INFORMATION SHOWN =>
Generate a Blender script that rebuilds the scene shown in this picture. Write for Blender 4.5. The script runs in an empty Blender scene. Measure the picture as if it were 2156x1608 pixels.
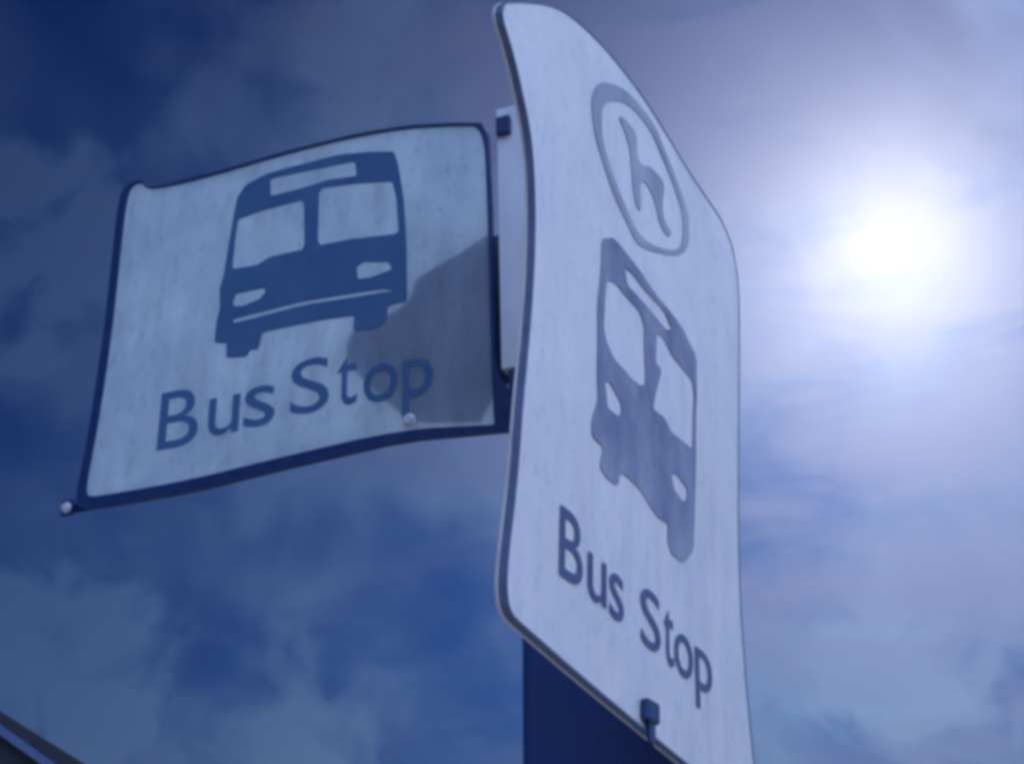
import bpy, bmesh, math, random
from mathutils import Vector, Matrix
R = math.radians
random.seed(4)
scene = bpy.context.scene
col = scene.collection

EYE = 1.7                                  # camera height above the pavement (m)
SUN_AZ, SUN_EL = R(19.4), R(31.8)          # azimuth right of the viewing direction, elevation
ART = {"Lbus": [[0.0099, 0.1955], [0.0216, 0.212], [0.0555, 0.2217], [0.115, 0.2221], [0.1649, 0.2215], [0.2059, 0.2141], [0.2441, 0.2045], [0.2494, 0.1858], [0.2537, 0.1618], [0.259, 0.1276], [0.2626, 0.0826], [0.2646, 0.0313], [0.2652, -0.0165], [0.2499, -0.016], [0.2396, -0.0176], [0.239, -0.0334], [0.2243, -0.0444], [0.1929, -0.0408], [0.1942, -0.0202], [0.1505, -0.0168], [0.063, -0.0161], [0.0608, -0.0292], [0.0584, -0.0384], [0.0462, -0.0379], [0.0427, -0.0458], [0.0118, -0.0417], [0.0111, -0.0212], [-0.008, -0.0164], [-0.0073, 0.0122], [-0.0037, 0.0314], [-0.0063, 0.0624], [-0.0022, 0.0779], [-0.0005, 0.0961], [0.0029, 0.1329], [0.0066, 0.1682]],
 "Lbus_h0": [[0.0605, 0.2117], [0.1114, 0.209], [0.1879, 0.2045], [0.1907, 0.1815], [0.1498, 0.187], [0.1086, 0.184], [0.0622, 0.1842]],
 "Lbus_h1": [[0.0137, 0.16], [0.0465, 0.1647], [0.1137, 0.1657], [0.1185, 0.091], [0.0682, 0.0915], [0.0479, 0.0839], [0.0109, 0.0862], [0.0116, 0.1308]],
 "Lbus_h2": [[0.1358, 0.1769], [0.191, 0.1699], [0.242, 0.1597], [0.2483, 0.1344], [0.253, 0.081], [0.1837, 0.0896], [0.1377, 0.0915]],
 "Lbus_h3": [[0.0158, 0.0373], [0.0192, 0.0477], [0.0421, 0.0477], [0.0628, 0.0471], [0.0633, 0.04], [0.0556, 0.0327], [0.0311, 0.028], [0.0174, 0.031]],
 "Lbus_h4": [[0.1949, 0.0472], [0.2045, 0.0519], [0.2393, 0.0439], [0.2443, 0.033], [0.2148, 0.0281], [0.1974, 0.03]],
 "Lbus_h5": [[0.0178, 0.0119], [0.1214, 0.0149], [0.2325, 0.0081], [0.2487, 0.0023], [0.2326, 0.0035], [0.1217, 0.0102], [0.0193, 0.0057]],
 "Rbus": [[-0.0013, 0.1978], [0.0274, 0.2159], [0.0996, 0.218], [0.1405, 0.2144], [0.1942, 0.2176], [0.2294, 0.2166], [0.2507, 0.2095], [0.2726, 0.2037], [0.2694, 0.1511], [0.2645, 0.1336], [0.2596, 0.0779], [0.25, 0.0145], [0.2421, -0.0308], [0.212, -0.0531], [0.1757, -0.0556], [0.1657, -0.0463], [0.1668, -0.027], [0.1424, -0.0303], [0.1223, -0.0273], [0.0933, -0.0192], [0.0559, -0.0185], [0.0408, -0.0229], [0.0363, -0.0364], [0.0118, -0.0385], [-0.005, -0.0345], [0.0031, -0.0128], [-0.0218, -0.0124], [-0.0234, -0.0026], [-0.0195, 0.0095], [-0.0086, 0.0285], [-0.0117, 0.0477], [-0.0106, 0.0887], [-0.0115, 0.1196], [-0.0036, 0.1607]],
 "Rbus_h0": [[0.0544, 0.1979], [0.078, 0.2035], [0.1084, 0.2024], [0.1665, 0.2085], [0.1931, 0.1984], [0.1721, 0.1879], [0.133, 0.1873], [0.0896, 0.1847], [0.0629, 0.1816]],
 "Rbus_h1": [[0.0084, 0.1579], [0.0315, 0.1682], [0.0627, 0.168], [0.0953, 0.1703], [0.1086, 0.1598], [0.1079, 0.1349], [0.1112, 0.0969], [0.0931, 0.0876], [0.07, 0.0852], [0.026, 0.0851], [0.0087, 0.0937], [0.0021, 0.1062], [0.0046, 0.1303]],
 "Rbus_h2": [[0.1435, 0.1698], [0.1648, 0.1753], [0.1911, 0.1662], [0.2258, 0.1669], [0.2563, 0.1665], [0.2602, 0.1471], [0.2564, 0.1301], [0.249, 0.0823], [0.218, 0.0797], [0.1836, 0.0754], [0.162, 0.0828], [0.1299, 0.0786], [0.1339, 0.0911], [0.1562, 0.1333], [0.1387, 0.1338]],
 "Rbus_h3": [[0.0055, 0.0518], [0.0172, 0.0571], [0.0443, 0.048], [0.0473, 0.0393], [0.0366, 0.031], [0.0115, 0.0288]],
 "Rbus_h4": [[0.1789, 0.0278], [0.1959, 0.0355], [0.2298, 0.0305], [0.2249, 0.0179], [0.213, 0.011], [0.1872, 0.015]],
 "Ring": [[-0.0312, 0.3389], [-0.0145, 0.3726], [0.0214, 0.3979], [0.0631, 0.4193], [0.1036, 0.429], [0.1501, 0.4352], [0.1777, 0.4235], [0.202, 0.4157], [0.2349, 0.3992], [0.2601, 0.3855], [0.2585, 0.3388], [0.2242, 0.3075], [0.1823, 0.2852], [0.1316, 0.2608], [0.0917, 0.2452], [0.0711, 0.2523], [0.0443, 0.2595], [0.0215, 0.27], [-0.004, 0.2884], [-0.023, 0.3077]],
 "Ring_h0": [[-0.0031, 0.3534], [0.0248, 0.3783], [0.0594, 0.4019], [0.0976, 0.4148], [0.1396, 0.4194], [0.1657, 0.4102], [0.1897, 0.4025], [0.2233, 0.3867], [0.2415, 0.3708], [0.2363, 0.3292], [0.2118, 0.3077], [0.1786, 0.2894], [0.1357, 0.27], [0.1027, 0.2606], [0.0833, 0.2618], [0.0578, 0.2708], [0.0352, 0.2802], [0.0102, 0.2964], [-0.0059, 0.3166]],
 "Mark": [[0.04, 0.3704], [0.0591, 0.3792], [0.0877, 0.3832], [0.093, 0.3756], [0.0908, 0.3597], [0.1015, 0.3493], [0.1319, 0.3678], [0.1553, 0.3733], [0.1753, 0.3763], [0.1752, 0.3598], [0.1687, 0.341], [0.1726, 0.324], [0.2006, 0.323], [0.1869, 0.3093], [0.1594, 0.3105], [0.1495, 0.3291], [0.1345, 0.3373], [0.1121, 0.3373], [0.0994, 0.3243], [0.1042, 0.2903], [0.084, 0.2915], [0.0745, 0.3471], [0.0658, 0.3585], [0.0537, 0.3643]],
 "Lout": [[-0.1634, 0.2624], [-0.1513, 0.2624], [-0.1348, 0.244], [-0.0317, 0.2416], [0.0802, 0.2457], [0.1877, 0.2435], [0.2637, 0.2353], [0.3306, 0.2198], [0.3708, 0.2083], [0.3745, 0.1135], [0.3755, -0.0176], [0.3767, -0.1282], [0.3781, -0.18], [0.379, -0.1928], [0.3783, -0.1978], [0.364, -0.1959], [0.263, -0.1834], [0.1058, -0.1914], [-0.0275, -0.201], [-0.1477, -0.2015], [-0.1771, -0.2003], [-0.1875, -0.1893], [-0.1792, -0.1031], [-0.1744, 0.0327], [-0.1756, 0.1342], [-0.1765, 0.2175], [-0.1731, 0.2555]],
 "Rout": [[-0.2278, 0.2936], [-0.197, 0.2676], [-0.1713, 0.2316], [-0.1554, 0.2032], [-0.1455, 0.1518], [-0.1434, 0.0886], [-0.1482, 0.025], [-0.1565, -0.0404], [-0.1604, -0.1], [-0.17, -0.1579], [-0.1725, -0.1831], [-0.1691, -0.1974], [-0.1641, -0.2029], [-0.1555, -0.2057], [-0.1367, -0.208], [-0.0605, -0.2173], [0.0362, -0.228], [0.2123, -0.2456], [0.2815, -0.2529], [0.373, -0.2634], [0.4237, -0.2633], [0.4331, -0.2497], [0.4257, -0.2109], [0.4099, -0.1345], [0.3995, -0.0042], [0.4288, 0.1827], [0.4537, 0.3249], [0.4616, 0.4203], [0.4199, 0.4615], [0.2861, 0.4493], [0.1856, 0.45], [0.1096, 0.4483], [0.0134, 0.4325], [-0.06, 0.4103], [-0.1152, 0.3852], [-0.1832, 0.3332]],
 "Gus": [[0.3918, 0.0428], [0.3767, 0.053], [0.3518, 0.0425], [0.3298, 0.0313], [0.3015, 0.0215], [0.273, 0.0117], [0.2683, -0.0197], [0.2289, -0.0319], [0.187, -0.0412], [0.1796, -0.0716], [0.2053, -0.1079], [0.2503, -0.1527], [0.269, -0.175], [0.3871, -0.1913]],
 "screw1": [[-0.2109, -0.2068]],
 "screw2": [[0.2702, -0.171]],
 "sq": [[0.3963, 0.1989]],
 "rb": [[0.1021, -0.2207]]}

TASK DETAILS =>
From the data above, copy each line where the string "scene" appears.

REPLY =>
Generate a Blender script that rebuilds the scene shown in this picture. Write for Blender 4.5. The script runs in an empty Blender scene. Measure the picture as if it were 2156x1608 pixels.
scene = bpy.context.scene
col = scene.collection